Drop the pictures from the entries below, then reproduce the rest exactly.

-------- Provided data

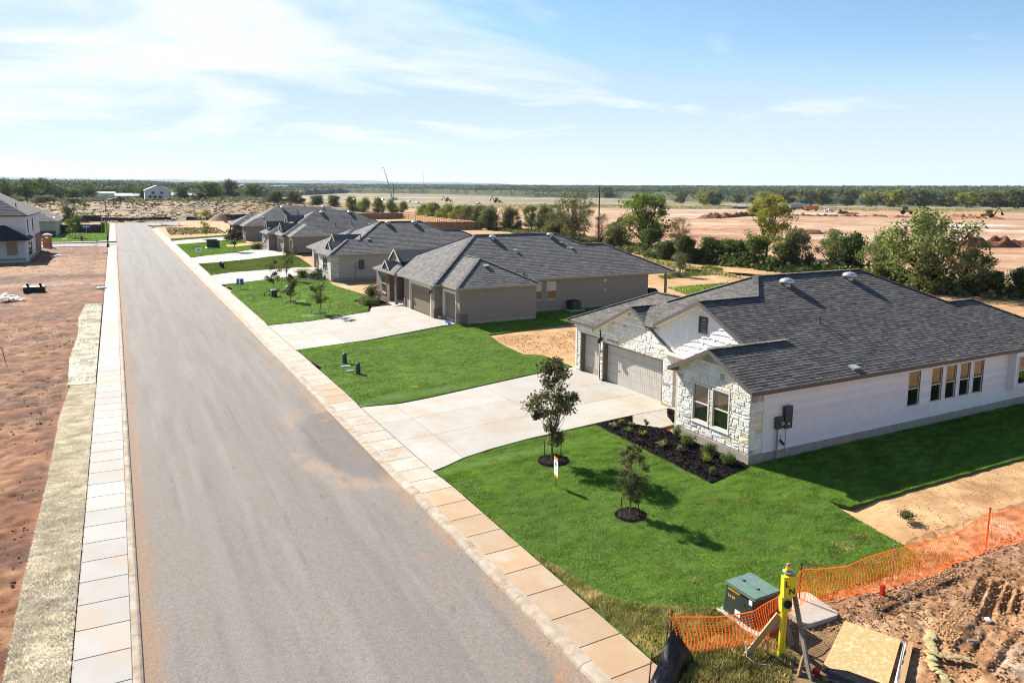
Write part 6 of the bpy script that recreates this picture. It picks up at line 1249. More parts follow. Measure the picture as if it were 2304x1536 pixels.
# trees that can be told apart along the front of the wood
random.seed(5)
P_far = make_tree('tree', 'oak at the left end of the tree row beyond the earthworks', 'tree', 13, 15, 'leaf_olive', 30, 42, 1.0, 0.17, 0.22, 0.35, loc=(482.3, 551.4, 0), shape='round'); P_far2 = make_tree('tree', 'oak second in the tree row beyond the earthworks', 'tree', 13, 15, 'leaf_yellow', 30, 36, 1.0, 0.17, 0.22, 0.35, loc=(470, 505, 0), shape='spread')
grp = 'trees along the front of the far wood'; P_far['group'] = grp; P_far2['group'] = grp
fl = [(456.1,487.2,13.2,16),(448,470,12,15),(564.4,558.3,10.1,11.8),(638,882.4,17.6,25.8),(537.9,451.1,13.8,15.6),(573.5,463.9,15.2,16.2),(558.8,427.1,15,17.6),(563.8,407.4,13.2,14.9),(564.9,388.2,14.7,16),(591.2,382.7,15.2,22.1),(596.3,363.6,13.4,18),(596.2,347.7,12.7,17.5),(603.6,330.1,13.5,20.6),(604.1,314.5,15.2,20.1),(578.4,508.5,15.2,17.2),(574.6,532.7,13,17.7),(585,478,12,16),(570,395,12,15),(608,300,14,20),(588,405,13,16)]
fl.sort(key=lambda t: math.atan2(t[0], t[1]))
ordn = ['third','fourth','fifth','sixth','seventh','eighth','ninth','tenth','eleventh','twelfth','thirteenth','fourteenth','fifteenth','sixteenth','seventeenth','eighteenth','nineteenth','twentieth','twenty-first','twenty-second']
for n_, (x, y, h, w) in enumerate(fl): place(P_far2 if n_ % 3 == 1 else P_far, x, y, 13, h*1.05, 15, w*1.15, ordn[n_]+' oak from the left in the row before the far wood', grp, dz=-0.3)

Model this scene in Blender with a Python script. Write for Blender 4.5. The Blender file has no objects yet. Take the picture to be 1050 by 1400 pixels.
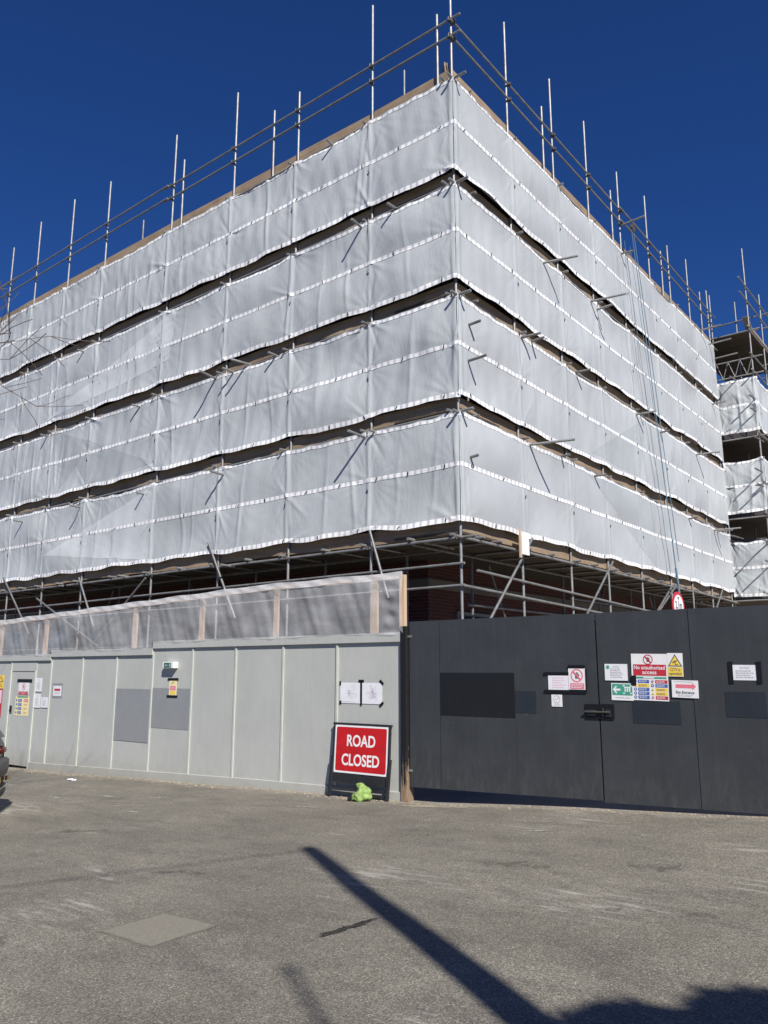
import bpy, math, random
import numpy as np
from mathutils import Vector, Matrix
random.seed(7)
SC = bpy.context.scene
COL = SC.collection
R = math.radians
PI = math.pi

# ------------------------------------------------------------------ materials
def new_mat(name):
    m = bpy.data.materials.new(name); m.use_nodes = True
    nt = m.node_tree
    return m, nt, nt.nodes['Principled BSDF'], nt.nodes['Material Output']

def N(nt, kind, **kw):
    n = nt.nodes.new(kind)
    for k, v in kw.items():
        if k in n.inputs: n.inputs[k].default_value = v
        else: setattr(n, k, v)
    return n

def ramp(nt, fac, stops):
    r = nt.nodes.new('ShaderNodeValToRGB')
    el = r.color_ramp.elements
    while len(el) < len(stops): el.new(0.5)
    for e, (p, c) in zip(el, stops):
        e.position = p; e.color = (*c, 1) if len(c) == 3 else c
    nt.links.new(fac, r.inputs['Fac'])
    return r.outputs['Color']

def mixc(nt, fac, a, b, mode='MIX'):
    n = nt.nodes.new('ShaderNodeMix'); n.data_type = 'RGBA'; n.blend_type = mode
    if isinstance(fac, (int, float)): n.inputs[0].default_value = fac
    else: nt.links.new(fac, n.inputs[0])
    for i, v in ((6, a), (7, b)):
        if isinstance(v, (tuple, list)): n.inputs[i].default_value = (*v, 1)
        else: nt.links.new(v, n.inputs[i])
    return n.outputs[2]

def noise(nt, vec, scale, detail=4, rough=0.55, stretch=None):
    if stretch:
        mp = nt.nodes.new('ShaderNodeMapping'); mp.inputs['Scale'].default_value = stretch
        nt.links.new(vec, mp.inputs['Vector']); vec = mp.outputs['Vector']
    n = N(nt, 'ShaderNodeTexNoise', Scale=scale, Detail=detail, Roughness=rough)
    nt.links.new(vec, n.inputs['Vector'])
    return n.outputs['Fac']

def coord(nt, which='Object'):
    return nt.nodes.new('ShaderNodeTexCoord').outputs[which]

def worldpos(nt):
    return nt.nodes.new('ShaderNodeNewGeometry').outputs['Position']

def bump(nt, p, height, strength=0.3, dist=0.01):
    b = N(nt, 'ShaderNodeBump', Strength=strength, Distance=dist)
    nt.links.new(height, b.inputs['Height']); nt.links.new(b.outputs['Normal'], p.inputs['Normal'])

def basic(name, col, rough=0.6, metal=0.0, var=0.12, scale=3.0, bumps=0.0, stretch=None, spec=0.5, dirt=None):
    m, nt, p, o = new_mat(name)
    v = worldpos(nt)
    f = noise(nt, v, scale, 5, 0.6, stretch)
    lo = tuple(max(0, c * (1 - var)) for c in col); hi = tuple(min(1, c * (1 + var)) for c in col)
    c = ramp(nt, f, [(0.3, lo), (0.7, hi)])
    if dirt:
        dcol, dscale, dlo, dhi = dirt
        g = noise(nt, v, dscale, 6, 0.7, stretch)
        mr = N(nt, 'ShaderNodeMapRange'); nt.links.new(g, mr.inputs[0])
        mr.inputs[1].default_value = dlo; mr.inputs[2].default_value = dhi
        c = mixc(nt, mr.outputs[0], c, dcol)
    nt.links.new(c, p.inputs['Base Color'])
    p.inputs['Roughness'].default_value = rough; p.inputs['Metallic'].default_value = metal
    p.inputs['Specular IOR Level'].default_value = spec
    if bumps:
        bump(nt, p, noise(nt, v, scale * 12, 4, 0.6, stretch), bumps, 0.006)
    return m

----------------

(Exercise result):
Write part 6 of the bpy script that recreates this picture. It picks up at line 1249. More parts follow. Measure the picture as if it were 2304x1536 pixels.
# trees that can be told apart along the front of the wood
random.seed(5)
P_far = make_tree('tree', 'oak at the left end of the tree row beyond the earthworks', 'tree', 13, 15, 'leaf_olive', 30, 42, 1.0, 0.17, 0.22, 0.35, loc=(482.3, 551.4, 0), shape='round'); P_far2 = make_tree('tree', 'oak second in the tree row beyond the earthworks', 'tree', 13, 15, 'leaf_yellow', 30, 36, 1.0, 0.17, 0.22, 0.35, loc=(470, 505, 0), shape='spread')
grp = 'trees along the front of the far wood'; P_far['group'] = grp; P_far2['group'] = grp
fl = [(456.1,487.2,13.2,16),(448,470,12,15),(564.4,558.3,10.1,11.8),(638,882.4,17.6,25.8),(537.9,451.1,13.8,15.6),(573.5,463.9,15.2,16.2),(558.8,427.1,15,17.6),(563.8,407.4,13.2,14.9),(564.9,388.2,14.7,16),(591.2,382.7,15.2,22.1),(596.3,363.6,13.4,18),(596.2,347.7,12.7,17.5),(603.6,330.1,13.5,20.6),(604.1,314.5,15.2,20.1),(578.4,508.5,15.2,17.2),(574.6,532.7,13,17.7),(585,478,12,16),(570,395,12,15),(608,300,14,20),(588,405,13,16)]
fl.sort(key=lambda t: math.atan2(t[0], t[1]))
ordn = ['third','fourth','fifth','sixth','seventh','eighth','ninth','tenth','eleventh','twelfth','thirteenth','fourteenth','fifteenth','sixteenth','seventeenth','eighteenth','nineteenth','twentieth','twenty-first','twenty-second']
for n_, (x, y, h, w) in enumerate(fl): place(P_far2 if n_ % 3 == 1 else P_far, x, y, 13, h*1.05, 15, w*1.15, ordn[n_]+' oak from the left in the row before the far wood', grp, dz=-0.3)

Model this scene in Blender with a Python script. Write for Blender 4.5. The Blender file has no objects yet. Take the picture to be 1050 by 1400 pixels.
import bpy, math, random
import numpy as np
from mathutils import Vector, Matrix
random.seed(7)
SC = bpy.context.scene
COL = SC.collection
R = math.radians
PI = math.pi

# ------------------------------------------------------------------ materials
def new_mat(name):
    m = bpy.data.materials.new(name); m.use_nodes = True
    nt = m.node_tree
    return m, nt, nt.nodes['Principled BSDF'], nt.nodes['Material Output']

def N(nt, kind, **kw):
    n = nt.nodes.new(kind)
    for k, v in kw.items():
        if k in n.inputs: n.inputs[k].default_value = v
        else: setattr(n, k, v)
    return n

def ramp(nt, fac, stops):
    r = nt.nodes.new('ShaderNodeValToRGB')
    el = r.color_ramp.elements
    while len(el) < len(stops): el.new(0.5)
    for e, (p, c) in zip(el, stops):
        e.position = p; e.color = (*c, 1) if len(c) == 3 else c
    nt.links.new(fac, r.inputs['Fac'])
    return r.outputs['Color']

def mixc(nt, fac, a, b, mode='MIX'):
    n = nt.nodes.new('ShaderNodeMix'); n.data_type = 'RGBA'; n.blend_type = mode
    if isinstance(fac, (int, float)): n.inputs[0].default_value = fac
    else: nt.links.new(fac, n.inputs[0])
    for i, v in ((6, a), (7, b)):
        if isinstance(v, (tuple, list)): n.inputs[i].default_value = (*v, 1)
        else: nt.links.new(v, n.inputs[i])
    return n.outputs[2]

def noise(nt, vec, scale, detail=4, rough=0.55, stretch=None):
    if stretch:
        mp = nt.nodes.new('ShaderNodeMapping'); mp.inputs['Scale'].default_value = stretch
        nt.links.new(vec, mp.inputs['Vector']); vec = mp.outputs['Vector']
    n = N(nt, 'ShaderNodeTexNoise', Scale=scale, Detail=detail, Roughness=rough)
    nt.links.new(vec, n.inputs['Vector'])
    return n.outputs['Fac']

def coord(nt, which='Object'):
    return nt.nodes.new('ShaderNodeTexCoord').outputs[which]

def worldpos(nt):
    return nt.nodes.new('ShaderNodeNewGeometry').outputs['Position']

def bump(nt, p, height, strength=0.3, dist=0.01):
    b = N(nt, 'ShaderNodeBump', Strength=strength, Distance=dist)
    nt.links.new(height, b.inputs['Height']); nt.links.new(b.outputs['Normal'], p.inputs['Normal'])

def basic(name, col, rough=0.6, metal=0.0, var=0.12, scale=3.0, bumps=0.0, stretch=None, spec=0.5, dirt=None):
    m, nt, p, o = new_mat(name)
    v = worldpos(nt)
    f = noise(nt, v, scale, 5, 0.6, stretch)
    lo = tuple(max(0, c * (1 - var)) for c in col); hi = tuple(min(1, c * (1 + var)) for c in col)
    c = ramp(nt, f, [(0.3, lo), (0.7, hi)])
    if dirt:
        dcol, dscale, dlo, dhi = dirt
        g = noise(nt, v, dscale, 6, 0.7, stretch)
        mr = N(nt, 'ShaderNodeMapRange'); nt.links.new(g, mr.inputs[0])
        mr.inputs[1].default_value = dlo; mr.inputs[2].default_value = dhi
        c = mixc(nt, mr.outputs[0], c, dcol)
    nt.links.new(c, p.inputs['Base Color'])
    p.inputs['Roughness'].default_value = rough; p.inputs['Metallic'].default_value = metal
    p.inputs['Specular IOR Level'].default_value = spec
    if bumps:
        bump(nt, p, noise(nt, v, scale * 12, 4, 0.6, stretch), bumps, 0.006)
    return m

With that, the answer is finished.